Нет, удивителен не их разрыв в 1956-1966-м, удивительно, что Ахматова и Лев Гумилев, несмотря на годы, проведенные врозь (самые важные, бесценные детские годы Левы!), все-таки стали родными людьми, по словам Эммы, как будто связанными «невидимой нитью». Надежда Мандельштам вспоминала: «Мать и сын, встречаясь, не могли оторваться друг от друга».
Исайя Берлин, не знакомый с воспоминаниями Герштейн и Мандельштам и к тому же наблюдавший Ахматову и Гумилева совершенно в других обстоятельствах и в другое время, повторит их оценку: «Отворилась дверь, и вошел Лев Гумилев, ее сын (сейчас он профессор истории в Ленинграде); было ясно, что они были глубоко привязаны друг к другу».
В августе 1939-го Ахматова показывала Лидии Чуковской как дорогую вещь «розовое с какими-то восточными буквами пасхальное яйцо: "А это мне Левушка подарил…"»
В письме к сыну от 27 марта 1955 года Ахматова спрашивала: «Получил ли ты открытку, где я, цитируя В.В.Струве, сообщила тебе, что за смертью академика Якубовского только Л.Н.Гумилев мог бы вести научную полемику с буржуазными учеными по вопросу о тюрках.
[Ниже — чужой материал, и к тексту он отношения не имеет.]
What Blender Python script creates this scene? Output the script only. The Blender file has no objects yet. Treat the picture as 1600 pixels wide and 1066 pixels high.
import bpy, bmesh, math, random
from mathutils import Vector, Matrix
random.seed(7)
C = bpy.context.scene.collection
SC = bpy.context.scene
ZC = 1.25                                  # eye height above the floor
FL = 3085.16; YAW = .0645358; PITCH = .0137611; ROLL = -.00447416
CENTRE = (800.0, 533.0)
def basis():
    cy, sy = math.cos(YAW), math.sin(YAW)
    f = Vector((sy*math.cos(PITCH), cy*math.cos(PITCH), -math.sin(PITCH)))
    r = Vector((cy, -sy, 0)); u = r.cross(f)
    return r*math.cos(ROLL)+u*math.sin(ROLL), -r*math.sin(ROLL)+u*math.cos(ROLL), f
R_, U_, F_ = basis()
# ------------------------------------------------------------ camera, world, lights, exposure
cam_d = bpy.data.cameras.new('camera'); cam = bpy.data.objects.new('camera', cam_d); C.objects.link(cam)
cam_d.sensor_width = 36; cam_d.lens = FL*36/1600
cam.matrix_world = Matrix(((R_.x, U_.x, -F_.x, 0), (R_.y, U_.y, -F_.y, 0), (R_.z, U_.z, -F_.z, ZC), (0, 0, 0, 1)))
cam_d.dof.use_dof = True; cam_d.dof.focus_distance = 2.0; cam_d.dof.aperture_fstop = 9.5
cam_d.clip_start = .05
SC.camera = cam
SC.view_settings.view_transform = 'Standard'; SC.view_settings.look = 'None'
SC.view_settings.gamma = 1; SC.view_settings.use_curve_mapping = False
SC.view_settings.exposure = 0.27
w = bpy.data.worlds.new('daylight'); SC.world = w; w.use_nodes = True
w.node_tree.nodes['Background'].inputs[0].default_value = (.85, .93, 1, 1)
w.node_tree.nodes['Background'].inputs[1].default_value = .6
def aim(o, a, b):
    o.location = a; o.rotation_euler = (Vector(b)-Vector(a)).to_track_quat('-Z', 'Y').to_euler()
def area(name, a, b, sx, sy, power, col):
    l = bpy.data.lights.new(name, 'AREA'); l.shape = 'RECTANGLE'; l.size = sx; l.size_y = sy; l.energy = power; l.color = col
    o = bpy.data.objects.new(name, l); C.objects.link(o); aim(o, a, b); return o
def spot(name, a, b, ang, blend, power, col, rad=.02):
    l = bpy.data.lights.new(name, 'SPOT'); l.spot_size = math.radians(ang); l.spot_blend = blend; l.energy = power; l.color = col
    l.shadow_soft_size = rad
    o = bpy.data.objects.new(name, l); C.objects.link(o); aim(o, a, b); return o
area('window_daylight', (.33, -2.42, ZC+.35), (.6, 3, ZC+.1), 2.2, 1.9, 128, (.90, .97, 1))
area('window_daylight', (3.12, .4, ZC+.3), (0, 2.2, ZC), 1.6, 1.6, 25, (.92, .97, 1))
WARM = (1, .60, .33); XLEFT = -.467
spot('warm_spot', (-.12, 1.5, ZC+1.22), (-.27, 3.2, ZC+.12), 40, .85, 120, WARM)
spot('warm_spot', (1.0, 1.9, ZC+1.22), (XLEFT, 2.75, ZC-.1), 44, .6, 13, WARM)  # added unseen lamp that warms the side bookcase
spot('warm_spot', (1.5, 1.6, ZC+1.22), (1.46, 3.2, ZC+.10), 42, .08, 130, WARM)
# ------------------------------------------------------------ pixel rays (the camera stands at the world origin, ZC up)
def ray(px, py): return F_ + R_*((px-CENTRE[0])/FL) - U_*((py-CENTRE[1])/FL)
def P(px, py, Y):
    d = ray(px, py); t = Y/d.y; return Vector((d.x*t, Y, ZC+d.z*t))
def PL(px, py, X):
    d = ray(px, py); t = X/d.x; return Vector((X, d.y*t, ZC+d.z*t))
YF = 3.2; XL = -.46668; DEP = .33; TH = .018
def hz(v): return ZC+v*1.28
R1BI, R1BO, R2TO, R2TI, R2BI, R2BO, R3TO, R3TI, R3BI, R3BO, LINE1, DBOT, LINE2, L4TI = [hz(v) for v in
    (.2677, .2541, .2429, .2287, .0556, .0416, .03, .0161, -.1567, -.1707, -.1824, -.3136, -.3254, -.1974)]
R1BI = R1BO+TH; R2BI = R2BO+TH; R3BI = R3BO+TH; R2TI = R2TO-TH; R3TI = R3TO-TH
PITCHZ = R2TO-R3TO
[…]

Каково!» Да, она хотела подбодрить сына, но в этой фразе чувствуется и материнская гордость.
В свою очередь Лев Николаевич, даже беспощадно ругая мать, никогда не подвергал сомнению ее талант, природный ум (говорил о ней: «моя умная мать»), «исключительные филологические способности».
Не раз они выступали и единым семейным фронтом. Вспомним, как Ахматова хотела «напустить Леву» на Лину Самойловну Рудакову. Иногда им удавались такие совместные акции. Н.Н.Пунин подозревал, что Лева, по поручению Ахматовой, взял из его шкафа «сафьяновую тетрадь, где Ан. писала стихи, и, уезжая в командировку, очевидно, повез их к Ан., чтобы я не знал. От боли хочется выворотить всю грудную клетку. Ан. победила в этом пятнадцатилетнем бою» (так Пунин видел теперь свои отношения с Ахматовой).